Exercise -
From the first line of the data below, repeat each line exactly until you reach the line with "o.location = (0, 0, FZ"; include that line too.

Provided material -
--- --- ---

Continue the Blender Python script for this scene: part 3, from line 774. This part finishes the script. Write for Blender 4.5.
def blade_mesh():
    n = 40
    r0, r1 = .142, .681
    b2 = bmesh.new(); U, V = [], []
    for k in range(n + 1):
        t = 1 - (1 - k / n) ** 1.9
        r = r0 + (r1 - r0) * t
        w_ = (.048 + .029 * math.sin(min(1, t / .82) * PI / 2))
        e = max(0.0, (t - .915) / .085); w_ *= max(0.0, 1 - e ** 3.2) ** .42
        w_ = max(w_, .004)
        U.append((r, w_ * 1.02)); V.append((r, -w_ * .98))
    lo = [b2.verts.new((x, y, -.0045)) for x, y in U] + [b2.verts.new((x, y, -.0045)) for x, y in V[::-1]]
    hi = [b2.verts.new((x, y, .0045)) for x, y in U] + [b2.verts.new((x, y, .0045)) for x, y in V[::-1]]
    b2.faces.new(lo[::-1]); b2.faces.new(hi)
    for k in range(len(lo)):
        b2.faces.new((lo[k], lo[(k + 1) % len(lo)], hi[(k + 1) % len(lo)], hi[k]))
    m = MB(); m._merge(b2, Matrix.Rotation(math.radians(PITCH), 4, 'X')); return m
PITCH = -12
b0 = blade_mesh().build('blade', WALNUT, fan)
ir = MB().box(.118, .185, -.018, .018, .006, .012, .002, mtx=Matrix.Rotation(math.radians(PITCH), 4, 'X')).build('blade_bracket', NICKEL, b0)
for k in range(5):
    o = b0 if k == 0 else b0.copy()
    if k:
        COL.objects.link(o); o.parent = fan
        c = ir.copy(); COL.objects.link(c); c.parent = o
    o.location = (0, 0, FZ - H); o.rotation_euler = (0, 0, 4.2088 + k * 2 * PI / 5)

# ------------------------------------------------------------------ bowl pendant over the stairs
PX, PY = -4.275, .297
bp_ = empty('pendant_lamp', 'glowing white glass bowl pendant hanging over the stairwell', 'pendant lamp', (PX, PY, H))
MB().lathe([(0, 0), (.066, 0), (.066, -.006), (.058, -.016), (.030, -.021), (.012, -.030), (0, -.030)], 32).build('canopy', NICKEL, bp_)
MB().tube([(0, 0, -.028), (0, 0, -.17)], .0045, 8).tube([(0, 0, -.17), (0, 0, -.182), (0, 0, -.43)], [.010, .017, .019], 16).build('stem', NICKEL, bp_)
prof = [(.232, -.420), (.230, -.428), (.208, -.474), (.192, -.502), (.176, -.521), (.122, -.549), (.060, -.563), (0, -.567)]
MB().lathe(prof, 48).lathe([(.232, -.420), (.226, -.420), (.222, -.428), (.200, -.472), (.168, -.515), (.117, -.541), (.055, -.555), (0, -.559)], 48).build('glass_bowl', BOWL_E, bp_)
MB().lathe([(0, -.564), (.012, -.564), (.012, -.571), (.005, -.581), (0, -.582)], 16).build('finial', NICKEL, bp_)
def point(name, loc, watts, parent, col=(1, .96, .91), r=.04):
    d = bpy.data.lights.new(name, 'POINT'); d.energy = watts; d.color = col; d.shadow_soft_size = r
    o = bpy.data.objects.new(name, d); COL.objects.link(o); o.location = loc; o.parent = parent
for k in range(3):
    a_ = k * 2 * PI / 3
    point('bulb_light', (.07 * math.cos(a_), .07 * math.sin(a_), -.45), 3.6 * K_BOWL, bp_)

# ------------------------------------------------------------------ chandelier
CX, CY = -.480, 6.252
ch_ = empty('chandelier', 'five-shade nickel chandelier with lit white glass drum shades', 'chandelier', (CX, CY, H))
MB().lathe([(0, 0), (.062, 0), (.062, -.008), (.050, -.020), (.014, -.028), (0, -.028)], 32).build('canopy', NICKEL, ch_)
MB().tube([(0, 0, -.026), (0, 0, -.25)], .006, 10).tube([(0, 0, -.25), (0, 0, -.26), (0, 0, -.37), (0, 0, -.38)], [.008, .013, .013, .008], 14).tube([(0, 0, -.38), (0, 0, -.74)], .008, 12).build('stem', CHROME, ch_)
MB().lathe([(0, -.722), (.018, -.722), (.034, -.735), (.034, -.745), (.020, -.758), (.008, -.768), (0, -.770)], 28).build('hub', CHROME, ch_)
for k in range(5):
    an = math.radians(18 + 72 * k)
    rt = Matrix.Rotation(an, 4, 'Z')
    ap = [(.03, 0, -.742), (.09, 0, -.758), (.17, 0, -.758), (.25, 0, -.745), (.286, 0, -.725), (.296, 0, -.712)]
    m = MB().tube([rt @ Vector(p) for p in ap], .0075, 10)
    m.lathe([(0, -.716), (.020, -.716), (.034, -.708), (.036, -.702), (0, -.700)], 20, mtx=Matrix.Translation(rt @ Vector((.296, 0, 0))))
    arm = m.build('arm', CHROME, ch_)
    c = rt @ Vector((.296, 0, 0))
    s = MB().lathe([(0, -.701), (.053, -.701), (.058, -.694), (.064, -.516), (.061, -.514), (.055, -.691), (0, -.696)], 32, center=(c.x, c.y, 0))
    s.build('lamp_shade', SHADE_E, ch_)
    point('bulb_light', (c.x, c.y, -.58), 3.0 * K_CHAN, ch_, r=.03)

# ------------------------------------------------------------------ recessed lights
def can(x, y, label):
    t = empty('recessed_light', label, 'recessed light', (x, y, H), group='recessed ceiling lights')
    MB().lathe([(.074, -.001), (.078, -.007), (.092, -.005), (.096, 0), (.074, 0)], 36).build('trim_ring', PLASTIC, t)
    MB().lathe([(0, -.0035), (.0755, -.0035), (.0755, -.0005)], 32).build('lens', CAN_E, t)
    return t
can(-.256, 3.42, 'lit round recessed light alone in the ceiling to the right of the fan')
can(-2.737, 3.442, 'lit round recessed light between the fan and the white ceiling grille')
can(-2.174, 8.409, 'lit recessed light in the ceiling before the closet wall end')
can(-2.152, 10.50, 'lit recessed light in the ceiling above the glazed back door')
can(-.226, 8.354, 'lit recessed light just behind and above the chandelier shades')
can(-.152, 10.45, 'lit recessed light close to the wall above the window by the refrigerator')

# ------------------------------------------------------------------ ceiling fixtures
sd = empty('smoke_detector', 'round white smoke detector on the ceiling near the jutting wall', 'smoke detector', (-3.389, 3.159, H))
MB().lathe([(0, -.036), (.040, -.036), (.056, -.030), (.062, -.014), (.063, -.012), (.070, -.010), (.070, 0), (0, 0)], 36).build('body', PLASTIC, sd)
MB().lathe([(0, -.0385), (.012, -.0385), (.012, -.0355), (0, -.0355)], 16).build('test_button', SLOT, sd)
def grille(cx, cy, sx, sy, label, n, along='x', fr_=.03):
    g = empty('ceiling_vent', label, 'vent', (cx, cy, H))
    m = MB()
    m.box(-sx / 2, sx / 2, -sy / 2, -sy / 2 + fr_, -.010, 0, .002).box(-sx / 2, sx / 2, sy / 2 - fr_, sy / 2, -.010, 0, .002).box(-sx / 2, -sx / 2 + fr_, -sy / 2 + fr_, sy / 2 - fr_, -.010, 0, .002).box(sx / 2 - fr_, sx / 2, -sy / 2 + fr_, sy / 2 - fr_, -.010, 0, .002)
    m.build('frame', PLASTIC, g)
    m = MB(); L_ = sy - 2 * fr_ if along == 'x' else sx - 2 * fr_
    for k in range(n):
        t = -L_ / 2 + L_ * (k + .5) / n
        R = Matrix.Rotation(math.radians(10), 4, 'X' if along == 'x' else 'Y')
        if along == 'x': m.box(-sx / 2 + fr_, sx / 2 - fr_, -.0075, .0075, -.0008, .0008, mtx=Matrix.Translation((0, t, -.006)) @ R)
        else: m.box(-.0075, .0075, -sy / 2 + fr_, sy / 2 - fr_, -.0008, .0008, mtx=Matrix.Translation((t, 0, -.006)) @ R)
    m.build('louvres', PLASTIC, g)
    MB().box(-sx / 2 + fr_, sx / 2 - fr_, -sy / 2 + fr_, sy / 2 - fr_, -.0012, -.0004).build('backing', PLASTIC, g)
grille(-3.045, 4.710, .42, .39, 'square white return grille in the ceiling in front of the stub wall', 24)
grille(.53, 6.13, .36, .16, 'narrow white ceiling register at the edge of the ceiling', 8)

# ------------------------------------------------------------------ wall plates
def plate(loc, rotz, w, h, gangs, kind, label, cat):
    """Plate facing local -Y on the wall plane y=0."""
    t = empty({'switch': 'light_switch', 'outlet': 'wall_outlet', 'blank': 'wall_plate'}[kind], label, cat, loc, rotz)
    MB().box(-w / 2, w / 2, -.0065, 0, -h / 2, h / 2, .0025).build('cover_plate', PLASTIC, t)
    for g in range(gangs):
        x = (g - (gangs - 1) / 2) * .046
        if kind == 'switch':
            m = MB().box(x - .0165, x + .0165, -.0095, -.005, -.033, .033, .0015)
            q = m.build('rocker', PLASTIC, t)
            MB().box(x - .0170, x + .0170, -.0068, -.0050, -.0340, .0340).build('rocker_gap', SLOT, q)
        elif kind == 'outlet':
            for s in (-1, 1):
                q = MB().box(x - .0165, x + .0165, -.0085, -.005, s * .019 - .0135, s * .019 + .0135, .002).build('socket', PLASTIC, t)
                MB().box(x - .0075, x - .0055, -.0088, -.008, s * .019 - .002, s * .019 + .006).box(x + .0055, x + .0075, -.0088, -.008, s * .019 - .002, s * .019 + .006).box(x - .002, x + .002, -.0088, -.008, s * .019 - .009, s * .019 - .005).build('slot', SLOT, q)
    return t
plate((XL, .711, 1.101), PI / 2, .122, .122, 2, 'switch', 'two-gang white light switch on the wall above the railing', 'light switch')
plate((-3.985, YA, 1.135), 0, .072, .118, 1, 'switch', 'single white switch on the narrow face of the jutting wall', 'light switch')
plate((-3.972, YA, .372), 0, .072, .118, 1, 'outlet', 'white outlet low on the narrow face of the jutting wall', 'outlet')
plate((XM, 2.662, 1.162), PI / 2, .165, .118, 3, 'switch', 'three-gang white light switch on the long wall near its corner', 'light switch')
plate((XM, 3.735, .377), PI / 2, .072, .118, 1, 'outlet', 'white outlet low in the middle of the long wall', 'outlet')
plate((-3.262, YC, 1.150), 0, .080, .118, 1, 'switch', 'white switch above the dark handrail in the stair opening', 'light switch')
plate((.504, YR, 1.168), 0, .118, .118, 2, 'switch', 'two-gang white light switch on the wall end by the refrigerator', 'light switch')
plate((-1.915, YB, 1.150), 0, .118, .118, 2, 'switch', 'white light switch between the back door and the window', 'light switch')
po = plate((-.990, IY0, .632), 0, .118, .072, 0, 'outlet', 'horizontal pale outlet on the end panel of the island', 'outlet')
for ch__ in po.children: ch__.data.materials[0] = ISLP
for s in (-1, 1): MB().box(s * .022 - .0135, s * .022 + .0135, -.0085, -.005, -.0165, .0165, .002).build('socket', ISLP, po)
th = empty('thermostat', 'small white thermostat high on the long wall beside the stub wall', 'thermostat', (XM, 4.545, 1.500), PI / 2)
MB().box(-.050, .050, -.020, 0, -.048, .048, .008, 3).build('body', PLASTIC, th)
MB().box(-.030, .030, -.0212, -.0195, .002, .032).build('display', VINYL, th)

--- --- ---

Response to this exercise -
Continue the Blender Python script for this scene: part 3, from line 774. This part finishes the script. Write for Blender 4.5.
def blade_mesh():
    n = 40
    r0, r1 = .142, .681
    b2 = bmesh.new(); U, V = [], []
    for k in range(n + 1):
        t = 1 - (1 - k / n) ** 1.9
        r = r0 + (r1 - r0) * t
        w_ = (.048 + .029 * math.sin(min(1, t / .82) * PI / 2))
        e = max(0.0, (t - .915) / .085); w_ *= max(0.0, 1 - e ** 3.2) ** .42
        w_ = max(w_, .004)
        U.append((r, w_ * 1.02)); V.append((r, -w_ * .98))
    lo = [b2.verts.new((x, y, -.0045)) for x, y in U] + [b2.verts.new((x, y, -.0045)) for x, y in V[::-1]]
    hi = [b2.verts.new((x, y, .0045)) for x, y in U] + [b2.verts.new((x, y, .0045)) for x, y in V[::-1]]
    b2.faces.new(lo[::-1]); b2.faces.new(hi)
    for k in range(len(lo)):
        b2.faces.new((lo[k], lo[(k + 1) % len(lo)], hi[(k + 1) % len(lo)], hi[k]))
    m = MB(); m._merge(b2, Matrix.Rotation(math.radians(PITCH), 4, 'X')); return m
PITCH = -12
b0 = blade_mesh().build('blade', WALNUT, fan)
ir = MB().box(.118, .185, -.018, .018, .006, .012, .002, mtx=Matrix.Rotation(math.radians(PITCH), 4, 'X')).build('blade_bracket', NICKEL, b0)
for k in range(5):
    o = b0 if k == 0 else b0.copy()
    if k:
        COL.objects.link(o); o.parent = fan
        c = ir.copy(); COL.objects.link(c); c.parent = o
    o.location = (0, 0, FZ - H); o.rotation_euler = (0, 0, 4.2088 + k * 2 * PI / 5)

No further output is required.